As expected, Sen. Kelli Stargel's parent trigger bill won the support of the Senate appropriations panel Tuesday -- and is now headed to the Senate floor.

There was, however, one plot twist.

At a previous committee stop, Sen. David Simmons added language that would give school districts the final say in determining how to improve a struggling school. (That is, they could ignore a group of parents demanding change.) Sen. Lizbeth Benaquisto filed an amendment Monday to remove that provision, and let the state Board of Education make the final call.

But Stargel had the amendment withdrawn at the start of Tuesday's hearing.

It isn't that Stargel wants to keep Simmons's language. In fact, she wants it stripped from the bill, too. 

"I want to make sure parent voices are actually heard and not just taken under advisement," she said, adding that Simmons also had a change of heart about the language. 

But Stargel said she needed more time to figure out how to "best handle the situation." She said she would likely bring an amendment to the Senate floor.

When asked why she supported Simmons's amendment at the earlier committee stop, Stargel said she didn't read it until "five minutes" before the hearing, and that she hadn't had time to work through the potential implications.
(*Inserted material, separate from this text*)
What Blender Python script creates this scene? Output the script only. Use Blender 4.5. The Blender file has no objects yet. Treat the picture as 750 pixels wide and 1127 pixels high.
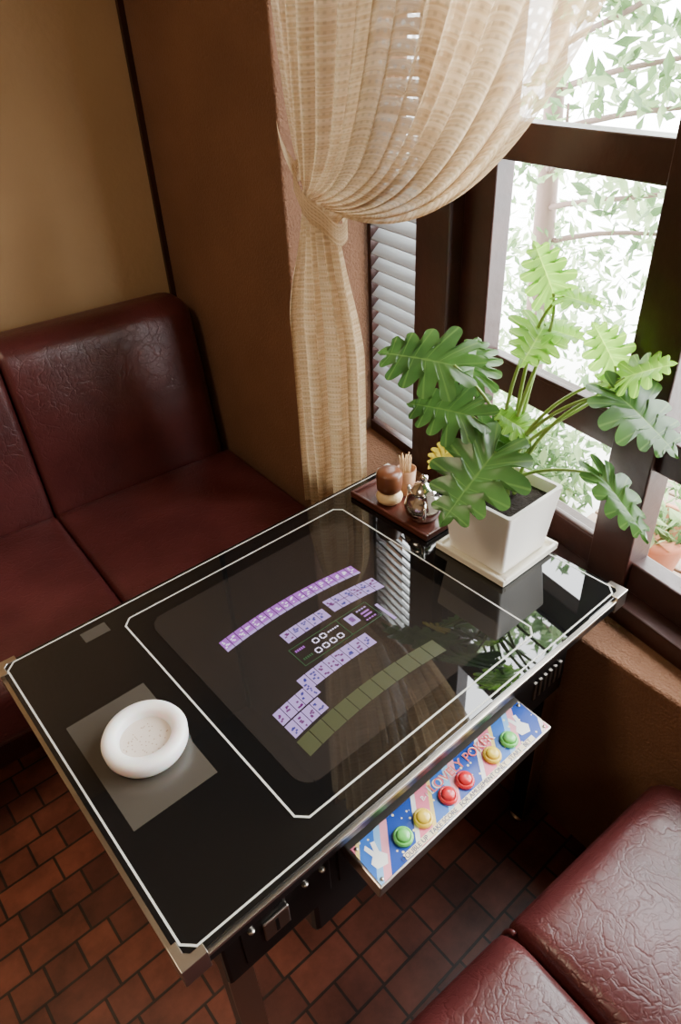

The trigger bill (sans amendment) passed out of the appropriations committee in a party-lines vote.

Florida School Boards Association Executive Director Wayne Blanton gave his support, but only because the Benaquisto amendment was withdrawn and school districts maintained authority.

"Should it go any further than that, you are going to have a constitutional problem," Blanton said, noting that the Florida Constitution requires elected school boards (not appointed bodies like the state Board of Education) to oversee local schools.